**WHAT THIS TASK INVOLVES**
Write every line of the material out exactly as shown.

———

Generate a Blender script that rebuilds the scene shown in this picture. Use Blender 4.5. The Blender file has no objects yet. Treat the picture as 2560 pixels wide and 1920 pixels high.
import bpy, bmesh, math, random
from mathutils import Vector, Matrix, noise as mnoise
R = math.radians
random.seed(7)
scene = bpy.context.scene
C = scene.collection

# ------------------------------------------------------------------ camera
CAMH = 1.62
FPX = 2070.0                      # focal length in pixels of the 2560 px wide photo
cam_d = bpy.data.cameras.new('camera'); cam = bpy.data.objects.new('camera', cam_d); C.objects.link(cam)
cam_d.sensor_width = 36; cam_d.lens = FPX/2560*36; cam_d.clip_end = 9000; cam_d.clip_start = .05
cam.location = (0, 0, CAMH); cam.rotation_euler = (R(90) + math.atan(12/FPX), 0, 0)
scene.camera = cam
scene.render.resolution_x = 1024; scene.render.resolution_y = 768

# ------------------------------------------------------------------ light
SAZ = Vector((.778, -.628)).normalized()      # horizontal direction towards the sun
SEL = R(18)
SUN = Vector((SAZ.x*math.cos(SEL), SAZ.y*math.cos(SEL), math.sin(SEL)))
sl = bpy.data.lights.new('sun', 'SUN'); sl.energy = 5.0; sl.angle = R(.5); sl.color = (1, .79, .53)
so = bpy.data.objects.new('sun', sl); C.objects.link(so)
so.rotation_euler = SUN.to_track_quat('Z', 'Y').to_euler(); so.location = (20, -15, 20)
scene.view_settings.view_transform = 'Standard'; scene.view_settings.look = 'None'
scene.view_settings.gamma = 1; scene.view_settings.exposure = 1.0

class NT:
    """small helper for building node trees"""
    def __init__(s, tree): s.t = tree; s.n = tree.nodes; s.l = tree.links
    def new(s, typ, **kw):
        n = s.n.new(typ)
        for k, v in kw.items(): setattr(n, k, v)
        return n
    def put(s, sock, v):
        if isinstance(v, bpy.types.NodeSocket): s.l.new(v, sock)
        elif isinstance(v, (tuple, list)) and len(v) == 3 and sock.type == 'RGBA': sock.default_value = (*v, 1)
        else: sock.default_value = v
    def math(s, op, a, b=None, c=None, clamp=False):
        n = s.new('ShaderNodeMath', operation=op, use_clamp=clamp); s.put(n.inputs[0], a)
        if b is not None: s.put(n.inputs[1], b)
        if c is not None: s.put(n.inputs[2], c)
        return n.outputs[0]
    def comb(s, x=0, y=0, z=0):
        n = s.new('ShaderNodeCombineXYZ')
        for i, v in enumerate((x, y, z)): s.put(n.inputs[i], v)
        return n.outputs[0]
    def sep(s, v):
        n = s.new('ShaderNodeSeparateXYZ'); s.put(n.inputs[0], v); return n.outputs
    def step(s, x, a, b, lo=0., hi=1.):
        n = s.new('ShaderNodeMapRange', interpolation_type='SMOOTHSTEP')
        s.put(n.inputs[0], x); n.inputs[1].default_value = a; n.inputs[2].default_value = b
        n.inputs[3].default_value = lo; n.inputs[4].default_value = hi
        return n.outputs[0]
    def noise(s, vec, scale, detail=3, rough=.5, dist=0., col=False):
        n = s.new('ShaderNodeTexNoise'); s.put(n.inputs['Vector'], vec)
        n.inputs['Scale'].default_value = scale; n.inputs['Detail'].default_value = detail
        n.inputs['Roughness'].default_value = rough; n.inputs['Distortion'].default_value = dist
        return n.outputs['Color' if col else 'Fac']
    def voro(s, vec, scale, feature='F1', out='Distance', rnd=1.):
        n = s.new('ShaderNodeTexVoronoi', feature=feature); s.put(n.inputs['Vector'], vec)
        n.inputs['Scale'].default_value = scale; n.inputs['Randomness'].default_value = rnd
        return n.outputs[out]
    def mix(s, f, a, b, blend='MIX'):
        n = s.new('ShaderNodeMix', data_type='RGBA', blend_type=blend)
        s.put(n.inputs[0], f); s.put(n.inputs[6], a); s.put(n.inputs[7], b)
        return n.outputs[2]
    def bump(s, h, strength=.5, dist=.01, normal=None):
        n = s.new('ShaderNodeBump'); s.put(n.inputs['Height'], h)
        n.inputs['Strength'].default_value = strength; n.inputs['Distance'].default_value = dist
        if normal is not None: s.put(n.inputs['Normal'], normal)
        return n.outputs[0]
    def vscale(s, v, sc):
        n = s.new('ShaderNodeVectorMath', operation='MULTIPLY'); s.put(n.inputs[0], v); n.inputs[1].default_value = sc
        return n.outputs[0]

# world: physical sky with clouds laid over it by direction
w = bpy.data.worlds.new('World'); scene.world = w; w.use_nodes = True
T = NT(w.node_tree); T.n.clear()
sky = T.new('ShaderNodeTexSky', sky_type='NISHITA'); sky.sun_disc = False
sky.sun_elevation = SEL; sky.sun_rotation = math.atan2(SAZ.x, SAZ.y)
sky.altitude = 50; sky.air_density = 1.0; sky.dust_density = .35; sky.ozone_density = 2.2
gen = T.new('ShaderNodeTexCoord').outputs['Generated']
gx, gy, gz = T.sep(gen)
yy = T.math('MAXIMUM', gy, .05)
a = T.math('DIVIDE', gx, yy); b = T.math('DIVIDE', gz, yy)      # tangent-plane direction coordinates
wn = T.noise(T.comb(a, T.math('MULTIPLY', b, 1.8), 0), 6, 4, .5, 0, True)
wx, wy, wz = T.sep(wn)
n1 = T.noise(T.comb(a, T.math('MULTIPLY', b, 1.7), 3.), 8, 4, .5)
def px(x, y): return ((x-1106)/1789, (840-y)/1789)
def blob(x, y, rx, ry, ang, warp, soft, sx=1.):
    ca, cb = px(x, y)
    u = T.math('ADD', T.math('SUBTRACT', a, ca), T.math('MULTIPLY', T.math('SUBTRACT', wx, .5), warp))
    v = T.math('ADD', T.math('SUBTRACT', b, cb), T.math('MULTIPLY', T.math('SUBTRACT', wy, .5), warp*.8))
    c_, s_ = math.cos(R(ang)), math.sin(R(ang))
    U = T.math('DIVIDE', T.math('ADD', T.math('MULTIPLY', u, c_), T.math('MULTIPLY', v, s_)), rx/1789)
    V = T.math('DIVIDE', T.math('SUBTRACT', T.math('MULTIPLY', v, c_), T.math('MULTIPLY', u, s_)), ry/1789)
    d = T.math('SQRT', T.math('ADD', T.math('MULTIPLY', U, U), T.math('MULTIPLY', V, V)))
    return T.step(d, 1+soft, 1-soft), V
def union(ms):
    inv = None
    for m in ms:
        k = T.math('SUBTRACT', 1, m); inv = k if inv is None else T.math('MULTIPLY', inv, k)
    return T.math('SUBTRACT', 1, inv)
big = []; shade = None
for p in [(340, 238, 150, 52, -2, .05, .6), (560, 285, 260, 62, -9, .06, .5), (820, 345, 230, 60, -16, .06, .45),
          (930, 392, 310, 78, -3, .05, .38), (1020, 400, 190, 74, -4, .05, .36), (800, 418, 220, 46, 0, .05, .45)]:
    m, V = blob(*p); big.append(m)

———

**THE RESPONSE**
Generate a Blender script that rebuilds the scene shown in this picture. Use Blender 4.5. The Blender file has no objects yet. Treat the picture as 2560 pixels wide and 1920 pixels high.
import bpy, bmesh, math, random
from mathutils import Vector, Matrix, noise as mnoise
R = math.radians
random.seed(7)
scene = bpy.context.scene
C = scene.collection

# ------------------------------------------------------------------ camera
CAMH = 1.62
FPX = 2070.0                      # focal length in pixels of the 2560 px wide photo
cam_d = bpy.data.cameras.new('camera'); cam = bpy.data.objects.new('camera', cam_d); C.objects.link(cam)
cam_d.sensor_width = 36; cam_d.lens = FPX/2560*36; cam_d.clip_end = 9000; cam_d.clip_start = .05
cam.location = (0, 0, CAMH); cam.rotation_euler = (R(90) + math.atan(12/FPX), 0, 0)
scene.camera = cam
scene.render.resolution_x = 1024; scene.render.resolution_y = 768

# ------------------------------------------------------------------ light
SAZ = Vector((.778, -.628)).normalized()      # horizontal direction towards the sun
SEL = R(18)
SUN = Vector((SAZ.x*math.cos(SEL), SAZ.y*math.cos(SEL), math.sin(SEL)))
sl = bpy.data.lights.new('sun', 'SUN'); sl.energy = 5.0; sl.angle = R(.5); sl.color = (1, .79, .53)
so = bpy.data.objects.new('sun', sl); C.objects.link(so)
so.rotation_euler = SUN.to_track_quat('Z', 'Y').to_euler(); so.location = (20, -15, 20)
scene.view_settings.view_transform = 'Standard'; scene.view_settings.look = 'None'
scene.view_settings.gamma = 1; scene.view_settings.exposure = 1.0

class NT:
    """small helper for building node trees"""
    def __init__(s, tree): s.t = tree; s.n = tree.nodes; s.l = tree.links
    def new(s, typ, **kw):
        n = s.n.new(typ)
        for k, v in kw.items(): setattr(n, k, v)
        return n
    def put(s, sock, v):
        if isinstance(v, bpy.types.NodeSocket): s.l.new(v, sock)
        elif isinstance(v, (tuple, list)) and len(v) == 3 and sock.type == 'RGBA': sock.default_value = (*v, 1)
        else: sock.default_value = v
    def math(s, op, a, b=None, c=None, clamp=False):
        n = s.new('ShaderNodeMath', operation=op, use_clamp=clamp); s.put(n.inputs[0], a)
        if b is not None: s.put(n.inputs[1], b)
        if c is not None: s.put(n.inputs[2], c)
        return n.outputs[0]
    def comb(s, x=0, y=0, z=0):
        n = s.new('ShaderNodeCombineXYZ')
        for i, v in enumerate((x, y, z)): s.put(n.inputs[i], v)
        return n.outputs[0]
    def sep(s, v):
        n = s.new('ShaderNodeSeparateXYZ'); s.put(n.inputs[0], v); return n.outputs
    def step(s, x, a, b, lo=0., hi=1.):
        n = s.new('ShaderNodeMapRange', interpolation_type='SMOOTHSTEP')
        s.put(n.inputs[0], x); n.inputs[1].default_value = a; n.inputs[2].default_value = b
        n.inputs[3].default_value = lo; n.inputs[4].default_value = hi
        return n.outputs[0]
    def noise(s, vec, scale, detail=3, rough=.5, dist=0., col=False):
        n = s.new('ShaderNodeTexNoise'); s.put(n.inputs['Vector'], vec)
        n.inputs['Scale'].default_value = scale; n.inputs['Detail'].default_value = detail
        n.inputs['Roughness'].default_value = rough; n.inputs['Distortion'].default_value = dist
        return n.outputs['Color' if col else 'Fac']
    def voro(s, vec, scale, feature='F1', out='Distance', rnd=1.):
        n = s.new('ShaderNodeTexVoronoi', feature=feature); s.put(n.inputs['Vector'], vec)
        n.inputs['Scale'].default_value = scale; n.inputs['Randomness'].default_value = rnd
        return n.outputs[out]
    def mix(s, f, a, b, blend='MIX'):
        n = s.new('ShaderNodeMix', data_type='RGBA', blend_type=blend)
        s.put(n.inputs[0], f); s.put(n.inputs[6], a); s.put(n.inputs[7], b)
        return n.outputs[2]
    def bump(s, h, strength=.5, dist=.01, normal=None):
        n = s.new('ShaderNodeBump'); s.put(n.inputs['Height'], h)
        n.inputs['Strength'].default_value = strength; n.inputs['Distance'].default_value = dist
        if normal is not None: s.put(n.inputs['Normal'], normal)
        return n.outputs[0]
    def vscale(s, v, sc):
        n = s.new('ShaderNodeVectorMath', operation='MULTIPLY'); s.put(n.inputs[0], v); n.inputs[1].default_value = sc
        return n.outputs[0]

# world: physical sky with clouds laid over it by direction
w = bpy.data.worlds.new('World'); scene.world = w; w.use_nodes = True
T = NT(w.node_tree); T.n.clear()
sky = T.new('ShaderNodeTexSky', sky_type='NISHITA'); sky.sun_disc = False
sky.sun_elevation = SEL; sky.sun_rotation = math.atan2(SAZ.x, SAZ.y)
sky.altitude = 50; sky.air_density = 1.0; sky.dust_density = .35; sky.ozone_density = 2.2
gen = T.new('ShaderNodeTexCoord').outputs['Generated']
gx, gy, gz = T.sep(gen)
yy = T.math('MAXIMUM', gy, .05)
a = T.math('DIVIDE', gx, yy); b = T.math('DIVIDE', gz, yy)      # tangent-plane direction coordinates
wn = T.noise(T.comb(a, T.math('MULTIPLY', b, 1.8), 0), 6, 4, .5, 0, True)
wx, wy, wz = T.sep(wn)
n1 = T.noise(T.comb(a, T.math('MULTIPLY', b, 1.7), 3.), 8, 4, .5)
def px(x, y): return ((x-1106)/1789, (840-y)/1789)
def blob(x, y, rx, ry, ang, warp, soft, sx=1.):
    ca, cb = px(x, y)
    u = T.math('ADD', T.math('SUBTRACT', a, ca), T.math('MULTIPLY', T.math('SUBTRACT', wx, .5), warp))
    v = T.math('ADD', T.math('SUBTRACT', b, cb), T.math('MULTIPLY', T.math('SUBTRACT', wy, .5), warp*.8))
    c_, s_ = math.cos(R(ang)), math.sin(R(ang))
    U = T.math('DIVIDE', T.math('ADD', T.math('MULTIPLY', u, c_), T.math('MULTIPLY', v, s_)), rx/1789)
    V = T.math('DIVIDE', T.math('SUBTRACT', T.math('MULTIPLY', v, c_), T.math('MULTIPLY', u, s_)), ry/1789)
    d = T.math('SQRT', T.math('ADD', T.math('MULTIPLY', U, U), T.math('MULTIPLY', V, V)))
    return T.step(d, 1+soft, 1-soft), V
def union(ms):
    inv = None
    for m in ms:
        k = T.math('SUBTRACT', 1, m); inv = k if inv is None else T.math('MULTIPLY', inv, k)
    return T.math('SUBTRACT', 1, inv)
big = []; shade = None
for p in [(340, 238, 150, 52, -2, .05, .6), (560, 285, 260, 62, -9, .06, .5), (820, 345, 230, 60, -16, .06, .45),
          (930, 392, 310, 78, -3, .05, .38), (1020, 400, 190, 74, -4, .05, .36), (800, 418, 220, 46, 0, .05, .45)]:
    m, V = blob(*p); big.append(m)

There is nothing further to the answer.